Synthesis and electron-transporting properties of phenazine bisimides

Abstract

The dual incorporation of imide substituents and imine-type nitrogen atoms into π-systems represents an emerging guideline for the design of robust and high-performance n-type semiconductors. Herein, we have adapted this strategy to a simple molecular motif: anthracene, and thus synthesized phenazine bisimides (PzBIs). PzBIs exhibit superior electron affinity compared to anthracene bisimide and phenazine due to the presence of two types of functional electron-withdrawing units. The existence of imine-type nitrogen atoms in PzBI leads to the formation of two-dimensionally extended brickwork arrangements while anthracene bisimide forms one-dimensionally slipped-stacked arrays.

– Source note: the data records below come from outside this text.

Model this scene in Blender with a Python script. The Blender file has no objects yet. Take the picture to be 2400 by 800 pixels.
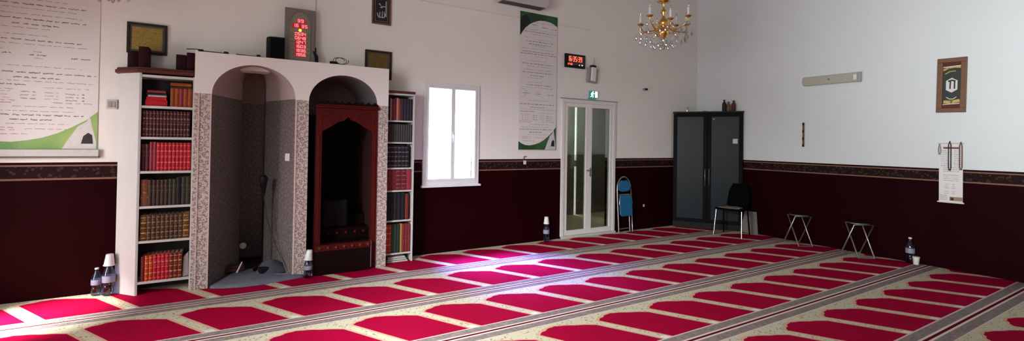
import bpy, bmesh, math, random
from mathutils import Vector, Matrix
random.seed(7)
PI = math.pi
C = bpy.context.scene.collection
SC = bpy.context.scene
ORD = ['first', 'second', 'third', 'fourth', 'fifth', 'sixth', 'seventh', 'eighth', 'ninth', 'tenth', 'eleventh',
       'twelfth', 'thirteenth', 'fourteenth', 'fifteenth', 'sixteenth', 'seventeenth', 'eighteenth', 'nineteenth', 'twentieth']

# ------------------------------------------------------------------ node helper
class S:
    """a socket with operators"""
    def __init__(s, nt, o): s.nt = nt; s.o = o
    def _m(s, op, b=None, c=None):
        n = s.nt.nodes.new('ShaderNodeMath'); n.operation = op
        s.nt.links.new(s.o, n.inputs[0])
        for i, v in ((1, b), (2, c)):
            if v is None: continue
            if isinstance(v, S): s.nt.links.new(v.o, n.inputs[i])
            else: n.inputs[i].default_value = v
        return S(s.nt, n.outputs[0])
    def __add__(s, b): return s._m('ADD', b)
    def __sub__(s, b): return s._m('SUBTRACT', b)
    def __mul__(s, b): return s._m('MULTIPLY', b)
    def __truediv__(s, b): return s._m('DIVIDE', b)
    def gt(s, b): return s._m('GREATER_THAN', b)
    def lt(s, b): return s._m('LESS_THAN', b)
    def mod(s, b): return s._m('FLOORED_MODULO', b)
    def pw(s, b): return s._m('POWER', b)
    def ab(s): return s._m('ABSOLUTE')
    def mn(s, b): return s._m('MINIMUM', b)
    def mx(s, b): return s._m('MAXIMUM', b)
    def sn(s): return s._m('SINE')

def new_mat(name):
    m = bpy.data.materials.new(name); m.use_nodes = True
    nt = m.node_tree; b = nt.nodes['Principled BSDF']
    return m, nt, b

def coords(nt, kind='Object'):
    if kind == 'World':
        g = nt.nodes.new('ShaderNodeNewGeometry'); src = g.outputs['Position']
    else:
        t = nt.nodes.new('ShaderNodeTexCoord'); src = t.outputs[kind]
    x = nt.nodes.new('ShaderNodeSeparateXYZ'); nt.links.new(src, x.inputs[0])
    return src, S(nt, x.outputs[0]), S(nt, x.outputs[1]), S(nt, x.outputs[2])

def mixc(nt, f, a, b):
    n = nt.nodes.new('ShaderNodeMix'); n.data_type = 'RGBA'
    if isinstance(f, S): nt.links.new(f.o, n.inputs[0])
    else: n.inputs[0].default_value = f
    for i, v in ((6, a), (7, b)):
        if isinstance(v, tuple): n.inputs[i].default_value = (*v[:3], 1)
        else: nt.links.new(v, n.inputs[i])
    return n.outputs[2]

def noise(nt, src, scale, detail=2.0, rough=0.5):
    n = nt.nodes.new('ShaderNodeTexNoise'); n.inputs['Scale'].default_value = scale
    n.inputs['Detail'].default_value = detail; n.inputs['Roughness'].default_value = rough
    if src is not None: nt.links.new(src, n.inputs['Vector'])
    return S(nt, n.outputs[0])

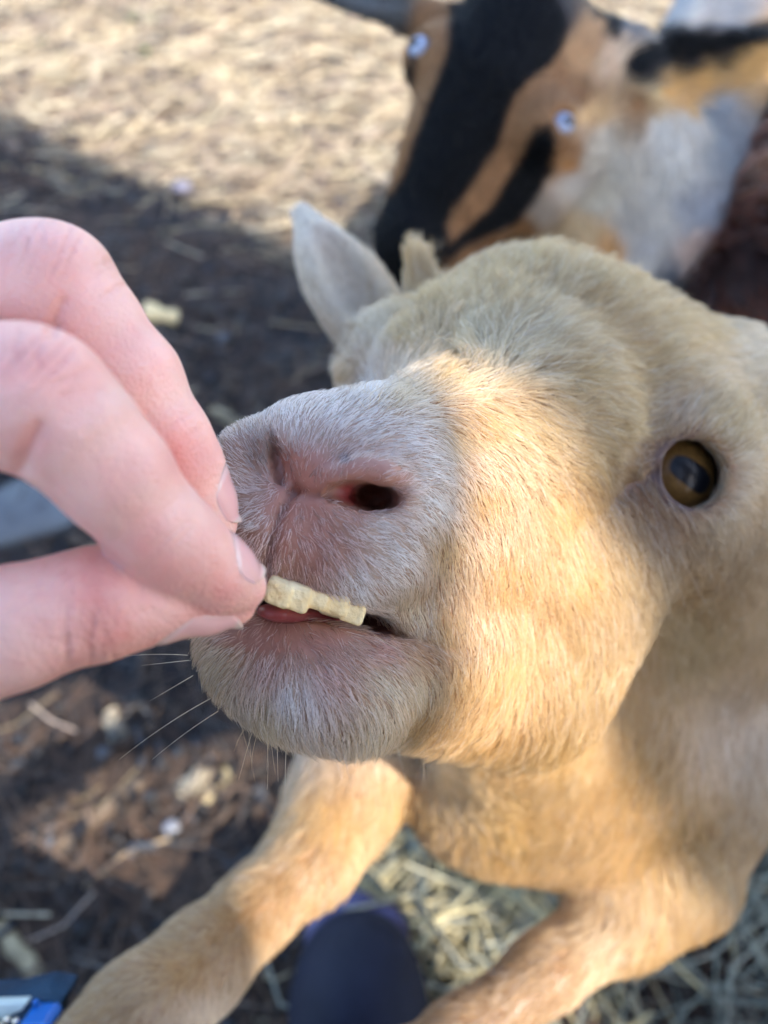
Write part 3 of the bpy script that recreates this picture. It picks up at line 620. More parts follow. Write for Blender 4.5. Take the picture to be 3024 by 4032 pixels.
def place_eye(parent, mat, ct, out, pupil, r):
    me = sphere_mesh('eye', r * 0.01, bulge=0.06); me.materials.append(mat)
    z = unit(vec_world(out)); y = vec_world(pupil); y = unit(y - z * (y @ z)); x = np.cross(y, z); w_ = to_world(ct)
    o = bpy.data.objects.new('eye', me); sc.collection.objects.link(o); o.parent = parent
    o.matrix_parent_inverse = Matrix.Translation(-Vector(parent.location))
    o.matrix_basis = Matrix(((x[0], y[0], z[0], w_[0]), (x[1], y[1], z[1], w_[1]), (x[2], y[2], z[2], w_[2]), (0, 0, 0, 1)))
    return o
M_eye = eye_mat('amber_eye', (0.07, 0.033, 0.008), (0.16, 0.085, 0.024), 0.42, 0.80, 1.16)
for e, out, pu in ((EYE_N, unit(np.array([0.12, 0.0, 0.99])), (0.84, -0.54, 0)), (EYE_F, unit(np.array([-0.75, 0.45, 0.35])), (0.6, -0.7, 0))):
    tgt = unit(out + np.array([0.1, 0.0, 0])); place_eye(goat, M_eye, e - out * 1.66, tgt if e is EYE_N else out, pu, 1.88)

# ------------------------------------------------------------------ tongue tip between the lips
tf = Field(np.arange(-6, 2, .1), np.arange(-6, 1, .1), np.arange(-24, -15, .1))
tf.chain([(C(1480, 2480, 21.5), .8), (C(1250, 2440, 19.2), .75), (C(1090, 2412, 17.9), .5)], 0.4, flat=unit(np.array([0.1, 1.0, -.13])), ff=2.2)
tv, tq = tf.mesh(); tv = relax(tv, tq, 3)
mesh_from('tongue', to_world(tv), tq, skin_mat('tongue', 0.3, rough=0.3, spec=0.5), goat, cols=np.tile(lin((140, 62, 62)), (len(tv), 1)))

# ------------------------------------------------------------------ whiskers
def strands(name, rows, mat, parent, seg=7):
    n = len(rows); cu = bpy.data.hair_curves.new(name); cu.add_curves([seg + 1] * n); P_ = []; Rr = []; Cc = []
    for a, b, c, r, col in rows:
        for t in np.linspace(0, 1, seg + 1): P_.append((1 - t) ** 2 * a + 2 * t * (1 - t) * b + t * t * c); Rr.append(r * (1 - 0.75 * t) * 0.01)
        Cc.append((*col, 1))
    cu.attributes['position'].data.foreach_set('vector', to_world(np.array(P_)).astype(np.float32).ravel())
    ra = cu.attributes.get('radius') or cu.attributes.new('radius', 'FLOAT', 'POINT'); ra.data.foreach_set('value', np.array(Rr, np.float32))
    ca = cu.attributes.new('Col', 'FLOAT_COLOR', 'CURVE'); ca.data.foreach_set('color', np.array(Cc, np.float32).ravel())
    return link(name, cu, mat, parent)
WH = []
def whisk(x0, y0, d0, x1, y1, d1, bx=0, by=0, r=0.008, col=(0.72, 0.6, 0.42)):
    if d0 < 24.1 and fld.depth(x0, y0): dd = fld.depth(x0, y0); d1 += dd - d0 if abs(dd - d0) < 2.5 else 0; d0 = dd if abs(dd - d0) < 2.5 else d0
    a, c = C(x0, y0, d0), C(x1, y1, d1); WH.append((a, (a + c) / 2 + np.array([bx, by, 0]), c, r, col))
for q in ((830, 2750, 18.6, 470, 2990, 17.5, 0, .15), (860, 2800, 18.7, 600, 2990, 17.8, 0, .1), (740, 2580, 18.4, 440, 2590, 17.6, 0, .1), (745, 2600, 18.4, 560, 2620, 18, 0, 0), (760, 2660, 18.4, 590, 2760, 18, 0, 0),
          (1050, 2890, 19, 1052, 3110, 18.6, .05, 0), (1130, 2900, 19, 1125, 3180, 18.6, -.05, 0), (990, 2890, 19, 940, 3070, 18.6, 0, 0), (1330, 2890, 19.6, 1390, 3140, 19.2, .05, 0), (1290, 2900, 19.6, 1345, 3060, 19.2, 0, 0), (1090, 2890, 19, 1095, 3080, 18.8, 0, 0),
          (1550, 2890, 20.6, 1600, 3080, 20.4, 0, 0), (1470, 2500, 18.8, 1640, 2600, 18.4, 0, 0), (2600, 2060, 24.3, 2800, 2420, 23.4, .1, 0), (2640, 2050, 24.4, 2840, 2330, 23.4, .1, 0), (2580, 2080, 24.2, 2730, 2470, 23.4, .05, 0), (2560, 2080, 24.2, 2650, 2440, 23.4, 0, 0),
          (1600, 1530, 20.4, 1535, 1430, 20.2, .05, 0), (1650, 1520, 20.5, 1520, 1420, 20.4, 0, .1), (1700, 1500, 20.6, 1770, 1380, 20.4, 0, 0), (1760, 1490, 20.8, 1790, 1400, 20.8, .1, 0)): whisk(*q)
for i in range(46):                              # loose long hairs under the jaw and round the chin
    x = random.uniform(900, 2200); y0 = 2870 + 0.12 * (x - 1000) + random.uniform(-60, 20); d = (fld.depth(x, y0) or 20) + .05
    if d > 27: continue
    whisk(x, y0, d, x + random.uniform(-90, 90), y0 + random.uniform(60, 220), d - random.uniform(-.3, .4), random.uniform(-.15, .15), 0, random.uniform(.004, .007), (0.66, 0.5, 0.3))
for i in range(170):                             # unruly hairs on the ridge of the nose
    x = random.uniform(1420, 1950); y0 = 1560 - 0.12 * (x - 1420) + random.uniform(-10, 70) + max(0, x - 1800) * .5; d = (fld.depth(x, y0) or fld.depth(x, y0 + 60) or 21) + .05
    if d > 23.5: continue
    whisk(x, y0, d, x + random.uniform(-70, 120), y0 - random.uniform(20, 110), d - random.uniform(0, .4), random.uniform(-.15, .15), random.uniform(-.1, .1), random.uniform(.004, .007), (0.70, 0.56, 0.36))
for i in range(64):                              # lashes along the upper lid
    t = random.uniform(-.35, math.pi * .78); x = 2700 + 142 * math.cos(t); y0 = 1864 - 148 * math.sin(t) + 30 * math.cos(t) * -.6; d = fld.depth(x, y0)
    if d and d < 27: whisk(x, y0, d, x + 75 * math.cos(t) + random.uniform(-15, 15), y0 - 75 * math.sin(t) + random.uniform(-12, 25), d - .25, 0, 0, .007, (.10, .06, .04))
strands('whiskers', WH, M_fur, goat)['kind'] = 'stuff'

# ------------------------------------------------------------------ hooves
M_horn = noisy('hoof_horn', (0.05, 0.04, 0.035), (0.13, 0.10, 0.08), 60, 0.5, 0.2)
def hoof(parent, tip, toward, r=1.6):
    f = Field(*[np.arange(tip[i] - 5, tip[i] + 5, 0.25) for i in range(3)]); ax = unit(np.asarray(toward)); sd = unit(np.cross(ax, [0.3, 0.1, 1.0]))
    for s_ in (-1, 1): f.chain([(tip + sd * s_ * r * .45 - ax * 1.2, r * .62), (tip + sd * s_ * r * .5 + ax * 2.0, r * .5)], 0.15)
    v, q = f.mesh(); return mesh_from('hoof', to_world(v), q, M_horn, parent)
hoof(goat, C(60, 4480, 27), C(60, 4480, 27) - C(300, 4250, 28)); hoof(goat, C(1050, 4800, 32), C(1050, 4800, 32) - C(1300, 4560, 33))
for dx in (-9, 9): hoof(goat, from_world((0.50 + dx * 0.006, 0.29 - dx * 0.008, 0.035)), from_world((0.4, 0.1, 0.0)) - from_world((0.43, 0.15, 0.03)), 1.8)

# ------------------------------------------------------------------ the cracker between the fingers and the lips
cf = Field(np.arange(-4, 1.2, .05), np.arange(-4.2, -.2, .05), np.arange(-21, -14.5, .06))
cdir = unit(C(1440, 2440, 17.7) - C(1050, 2325, 16.7)); cnrm = unit(np.array([0.25, 0.95, -0.1])); cnrm = unit(cnrm - cdir * (cnrm @ cdir)); cin = np.cross(cdir, cnrm); cax = (cdir, cnrm, cin)
cc = C(1245, 2372, 17.2) - np.array([0, 0, .62])
def brick(c, ax, h, r):
    def fn(x, y, z):
        q = [np.abs((x - c[0]) * a[0] + (y - c[1]) * a[1] + (z - c[2]) * a[2]) - hh + r for a, hh in zip(ax, h)]
        return np.sqrt(sum(np.maximum(t, 0) ** 2 for t in q)) + np.minimum(np.maximum(np.maximum(q[0], q[1]), q[2]), 0) - r
    cf.put(fn, c - max(h), c + max(h), .05, 'add')
for t, tw, hh in ((-.98, .25, .38), (-.52, .20, .42), (-.06, .05, .30), (.42, -.10, .40), (.90, .12, .36)):
    n2 = unit(cnrm + tw * cin); brick(cc + cdir * t + cnrm * (.06 * tw), (unit(cdir + .35 * cin), n2, unit(cin - .35 * cdir)), (.31, hh * .72, .72), .12)
cf.cap(cc - cdir * .5 - cin * .3, cc + cdir * .6 - cin * .3, .34, .34, .06, flat=cnrm, ff=1.9)
kv, kq = cf.mesh(); kv = relax(kv, kq, 2)
M_crk = noisy('cracker_dough', (0.84, 0.60, 0.29), (0.90, 0.74, 0.44), 220, 0.6, 0.3, bump_scale=700)
tag(mesh_from('cracker', to_world(kv), kq, M_crk), 'pale yellow twisted cracker held between the fingers and the goat\'s lips', 'cracker')
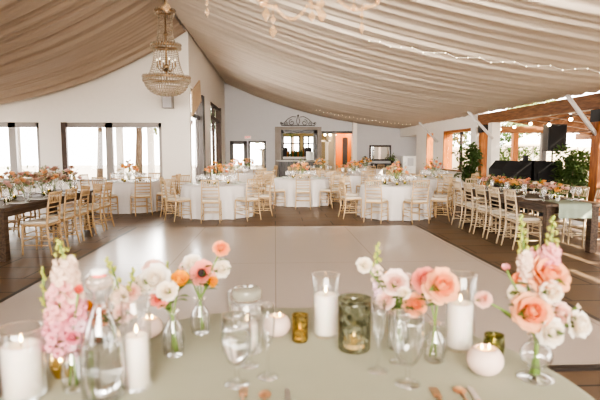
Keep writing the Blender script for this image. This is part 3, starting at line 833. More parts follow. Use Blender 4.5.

Consequently, the electron mobility of the vacuum-deposited film of N,N′-dicyclohexyl PzBI is ten times higher than that of the corresponding anthracene bisimide. Furthermore, the OFET device of N,N′-bisheptafluorobutyl PzBI exhibits good air persistency, and its intrinsic electron mobility has been estimated to be approximately 0.7 cm² V⁻¹ s⁻¹ by the time-resolved microwave conductivity measurement. The current study demonstrates that the dual incorporation strategy endows even a simple and small π-system with good performance as an n-type semiconductor.